By Catholic Review Staff
The Maryland Catholic Conference commended Gov. Martin J. O’Malley’s Dec. 31 announcement that he will commute the state’s four remaining death sentences to life without the possibility of parole.
“At the very least these commutations will put to an end the lengthy and heart-rending appeals process in these remaining cases,” said a Dec. 31 statement from the MCC, the legislative advocacy arm of the state’s Catholic bishops, “and we pray that fact brings some healing and peace to the families of their victims.”
The MCC called the commutation “a welcome conclusion to the long journey toward ending capital punishment in Maryland,” commending those who worked for the repeal of the death penalty two years ago.
In a Dec. 31 statement, O’Malley noted that Maryland’s attorney general had argued that the carrying out of prior sentences is now illegal in absence of an existing statute.

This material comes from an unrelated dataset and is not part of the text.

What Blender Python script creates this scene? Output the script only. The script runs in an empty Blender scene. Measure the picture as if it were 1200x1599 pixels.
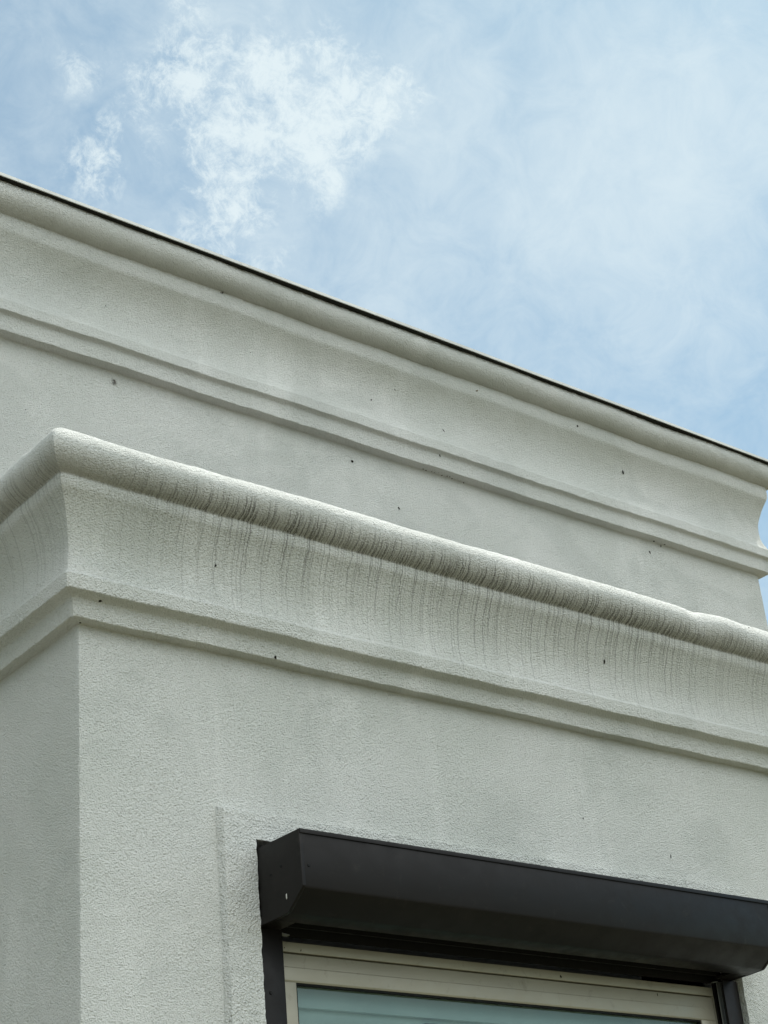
import bpy, bmesh, math, random
from mathutils import Vector, Matrix, noise
random.seed(7)

# ---------------------------------------------------------------- camera, world, sun, exposure
sc = bpy.context.scene
col = sc.collection
S = 0.8                       # metres per drawing unit
Z0 = 3.365                    # height of the underside of the lower cornice
F = 2768.643 / 1200.0         # focal length / frame width
MR = ((0.782742, -0.616491, -0.085168), (0.228780, 0.412304, -0.881853), (0.578770, 0.670779, 0.463768))

cam_d = bpy.data.cameras.new('camera')
cam = bpy.data.objects.new('camera', cam_d)
col.objects.link(cam)
r_, d_, f_ = (Vector(v) for v in MR)
m3 = Matrix((r_, -d_, -f_)).transposed()
cam.matrix_world = Matrix.Translation((-2.396219 * S, -4.2 * S, -2.205957 * S + Z0)) @ m3.to_4x4()
cam_d.sensor_fit = 'HORIZONTAL'
cam_d.sensor_width = 36.0
cam_d.lens = 36.0 * F
cam_d.clip_start = 0.05
cam_d.clip_end = 3000
sc.camera = cam

SUN_EL, SUN_AZ = 64.0, 12.0      # azimuth measured from +X towards +Y (behind the house, to the right)
el, az = math.radians(SUN_EL), math.radians(SUN_AZ)
sun_dir = Vector((math.cos(el) * math.cos(az), math.cos(el) * math.sin(az), math.sin(el)))
sl = bpy.data.lights.new('sun', 'SUN')
sl.energy = 3.6
sl.angle = math.radians(1.2)
sl.color = (1.0, 0.955, 0.88)
so = bpy.data.objects.new('sun', sl)
so.rotation_euler = (-sun_dir).to_track_quat('-Z', 'Y').to_euler()
so.location = (0, 0, 30)
col.objects.link(so)

def sky_dir(x, y):
    v = Vector(((x - 600) / 2768.643, (y - 800) / 2768.643, 1.0))
    return Vector(tuple(sum(MR[k][i] * v[k] for k in range(3)) for i in range(3))).normalized()

world = bpy.data.worlds.new('World')
sc.world = world
world.use_nodes = True
wt = world.node_tree
wt.nodes.clear()
W = wt.nodes.new
L = wt.links.new
def wmath(op, a, b=None, clamp=False):
    n = W('ShaderNodeMath'); n.operation = op; n.use_clamp = clamp
    for i, v in enumerate((a, b)):
        if v is None: continue
        if isinstance(v, (int, float)): n.inputs[i].default_value = v
        else: L(v, n.inputs[i])
    return n.outputs[0]
def wrange(v, a, b, c=0.0, d=1.0):
    n = W('ShaderNodeMapRange'); n.interpolation_type = 'SMOOTHSTEP'
    L(v, n.inputs[0])
    for i, q in enumerate((a, b, c, d)): n.inputs[i + 1].default_value = q
    return n.outputs[0]
out = W('ShaderNodeOutputWorld')
bg = W('ShaderNodeBackground')
bg.inputs['Strength'].default_value = 0.11
sky = W('ShaderNodeTexSky')
sky.sky_type = 'NISHITA'
sky.sun_disc = False
sky.sun_elevation = el
sky.sun_rotation = math.radians(90 - SUN_AZ)
sky.air_density = 1.0
sky.dust_density = 1.2
sky.ozone_density = 1.2
tc = W('ShaderNodeTexCoord')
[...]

“The question at hand is whether any public good is served by allowing these essentially un-executable sentences to stand,” said O’Malley, who met with the families of murder victims before issuing the commutations. “In my judgment, leaving these death sentences in place does not serve the public good of the people of Maryland – present or future. Gubernatorial inaction – at this point in the legal process – would, in my judgment, needlessly and callously subject survivors, and the people of Maryland, to the ordeal of an endless appeals process, with unpredictable twists and turns, and without any hope of finality or closure.”